4 Yalnız nicelik açısından bakıp, örneğin
Progressive Architecture (PA) ödüllerinin istatistikleriyle karşılaştırılırsa:
PA programının 35 yıllık bir kesitinde 26,000 dolayında başvuru olmuş,
849 ödül verilmiş, bir de 224 ünlü jüri üyesinin görev yapmış olduğu
not ediliyor (Larson, 1993:184). Amerikan mimarlığında kendi başına bir
mesleki kurum haline gelmiş PA irdelemesinde Larson, 40 yılı aşkın bir süredir
verilen ödüllerin 1966-85 arası bir kesitine yoğunlaşarak, mimarlık söyleminde
"değişimin barometreleri" olarak gördüğü jüri sonuçlarına ve
süreçlere bakıyor. Jüri tartışmaları, hatta jürinin oluşumu, rapor ve
yayınlarda editörlerce vurgulanan ifadeler, hepsi de yıllar içinde Amerikan
mimarlık tarihinin mikroskopik bir görünümünü sağlamaktadır Larson için.
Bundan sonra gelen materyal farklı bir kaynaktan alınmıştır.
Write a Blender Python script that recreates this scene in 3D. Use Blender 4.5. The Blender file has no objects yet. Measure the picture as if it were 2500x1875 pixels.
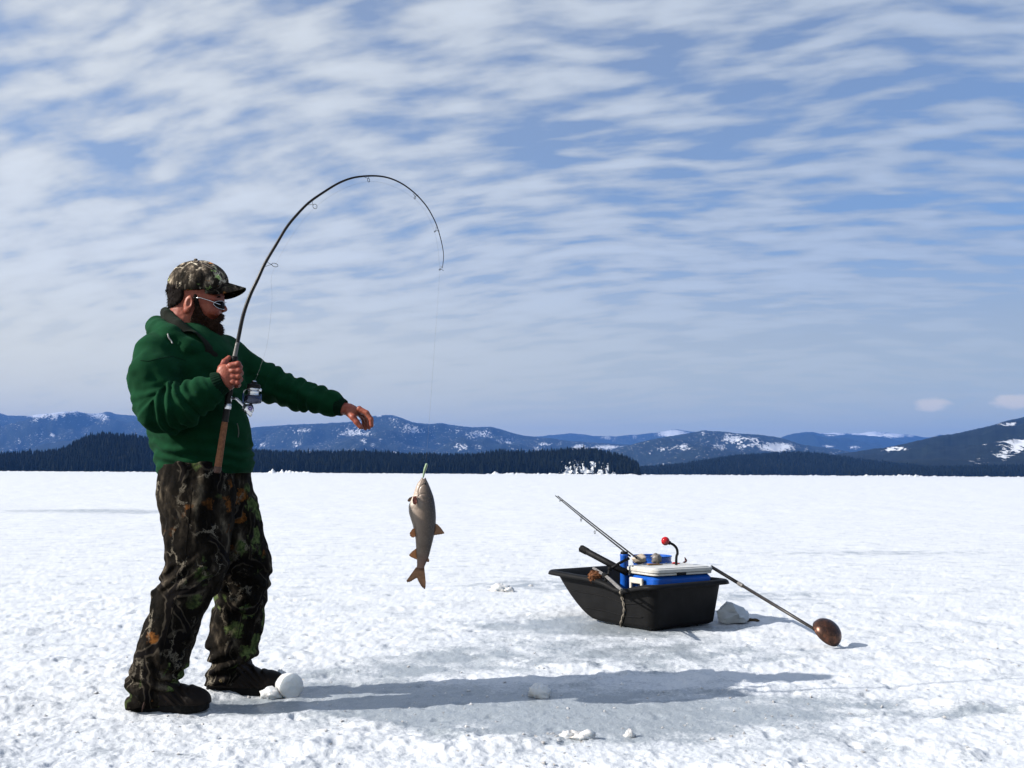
import bpy, math, random
import numpy as np
from mathutils import Vector, Matrix
from mathutils.bvhtree import BVHTree
random.seed(7); rng = np.random.default_rng(7)
S = bpy.context.scene
COL = S.collection

# ------------------------------------------------------------------ camera, sky, sun, exposure
CAMZ = 0.92; F = 2500.0
PITCH = math.atan(219.0/F); ROLL = math.radians(0.34)
cam = bpy.data.cameras.new('camera'); cam.lens = 36.0; cam.sensor_width = 36.0; cam.clip_start = 0.05; cam.clip_end = 80000
camo = bpy.data.objects.new('camera', cam); COL.objects.link(camo); S.camera = camo
CM = Matrix.Translation((0, 0, CAMZ)) @ Matrix.Rotation(math.pi/2+PITCH, 4, 'X') @ Matrix.Rotation(ROLL, 4, 'Z')
camo.matrix_world = CM
R3 = np.array(CM.to_3x3()); C3 = np.array([0, 0, CAMZ])

SUN_EL = math.radians(32.5); SUN_AZ_OFF = math.radians(12.5)      # shadows run to the right and 12 degrees away
to_sun = Vector((-math.cos(SUN_EL)*math.cos(SUN_AZ_OFF), -math.cos(SUN_EL)*math.sin(SUN_AZ_OFF), math.sin(SUN_EL)))
sun = bpy.data.lights.new('sun', 'SUN'); sun.energy = 5.0; sun.angle = math.radians(0.5); sun.color = (1.0, 0.94, 0.86)
suno = bpy.data.objects.new('sun', sun); COL.objects.link(suno)
suno.rotation_euler = to_sun.to_track_quat('Z', 'Y').to_euler(); suno.location = (-5, -2, 6)
S.view_settings.view_transform = 'Standard'; S.view_settings.look = 'None'
S.view_settings.gamma = 1.0; S.view_settings.use_curve_mapping = False
S.view_settings.exposure = 0.36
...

Ulusal Sergi ve Odüller'in geçmişi ve etkileri ise, Türk mimarlığından
bir kesitin tarihini açığa çıkarabilecek boyutlarda değil henüz; yayınlanmış
duyuruları, jüri tutanakları ve raporları üzerinden, programın kendi iç
dinamiğinin gelişimine bakılabilir ancak. Burada yalnızca duyurular ve ödüller
üzerinden kısa bir değerlendirmeyle yetinildi. Daha kapsamlı ve güvenilir
bir irdeleme, kataloglar bütününde yapılabilmeli.